As Sassoon Securities pointed out recently, China has continued to boost its exports despite the "more competitive" regional currencies. While the dip in the May trade figures looked worrying, other South-east Asian countries may have suffered even harder falls in May.
The second flaw in the devaluation talk is that manipulating the currency was the only way out. Those who still remember their economics textbooks would know devaluation is but one of the ways to boost exports and the economy. Most governments see it as a last resort, since it risks triggering massive capital flight and shattering public confidence. Reports in the last few months suggest China is about to embark on its largest public expenditure ever especially in infrastructure development and domestic housing.
As Sassoon also argued, China's deflationary problem lies not with exports which make up only 15-20 per cent of gross domestic product but with the other 80-85 per cent tied to the domestic sector. Other policy options include fiscal incentives such as public infrastructure spending and attractive rebates to foreign investors and exporters.
Besides, many also overlooked the fact that China has a newly installed government headed by Prime Minister Zhu Rongji. Would such a new team still looking to consolidate its position back away easily from a pledge it made so frequently and openly to its people? Devaluation supporters should also ask -- can China and Hongkong possibly devalue themselves into competitive positions given the jittery currency situation in the region? Any devaluation by China would surely trigger another wave of speculative attacks on other regional currencies to level the score with the yuan. Worse, in such uncertain times, monetary stability is probably the only thing going for China and Hongkong, and its loss would trigger capital flight and freeze new investments.

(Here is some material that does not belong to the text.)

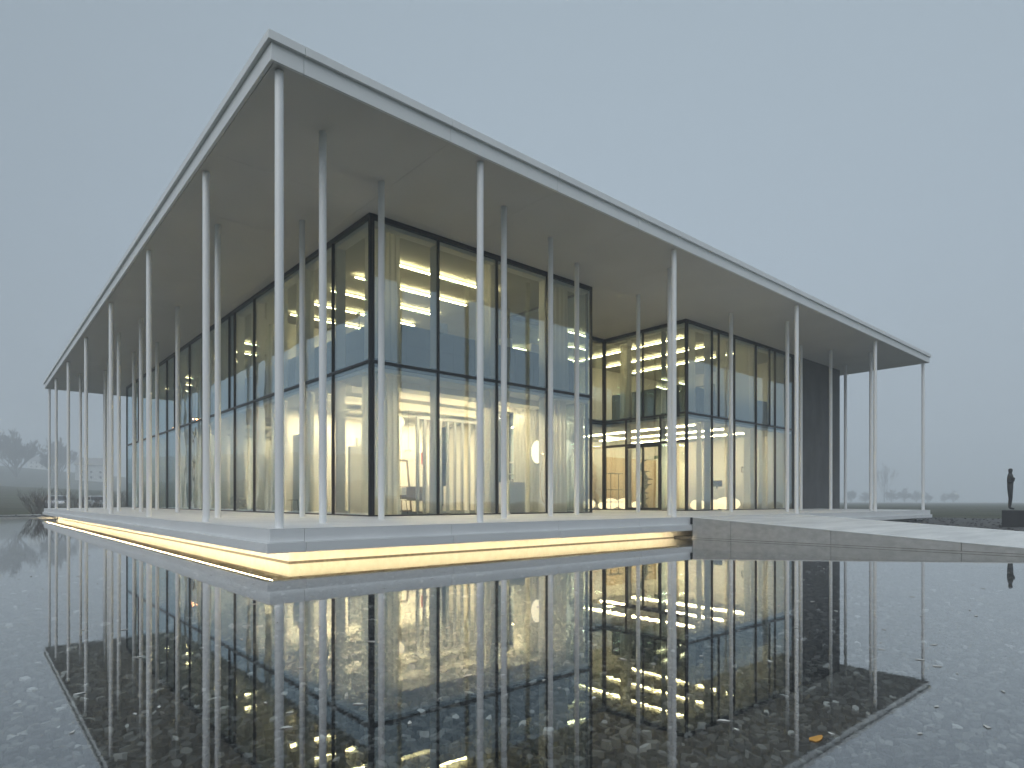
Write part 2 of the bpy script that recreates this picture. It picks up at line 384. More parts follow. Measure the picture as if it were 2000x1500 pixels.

In recent weeks, the speculation about a break or repegging of the Hongkong dollar has picked up steam. Again, one cannot see how this could aid Hongkong. For one, it is almost certain that interest rates would not go down even after the peg is removed. If so, then what's the use of removing the peg? Financial guru Marc Faber argued last week that hard pressed tycoons could swap their holdings into US dollar assets and force the government to break its peg. That is easier said than done. Who are they going to sell to? If everyone is selling, who is going to buy from them? And at what price? In any case, it is almost impossible for the tycoons to fully hedge their Hongkong assets without incurring huge hedging costs.
Much has also been said about how the Hongkong peg would go should the yuan be devalued. But Hongkong survived the Chinese devaluation in 1994 and went on to enjoy its biggest economic boom thereafter. As John Greenwood, the architect of the Hongkong peg, pointed out, Hongkong has survived a depreciation of some 70 per cent in the yuan in the last decade.
All said, the current economic turmoil really has to do with market confidence and not currency competitiveness. Tinkering with one's currency does not boost international confidence in one's economy. In fact, it is almost certain to have the opposite effect.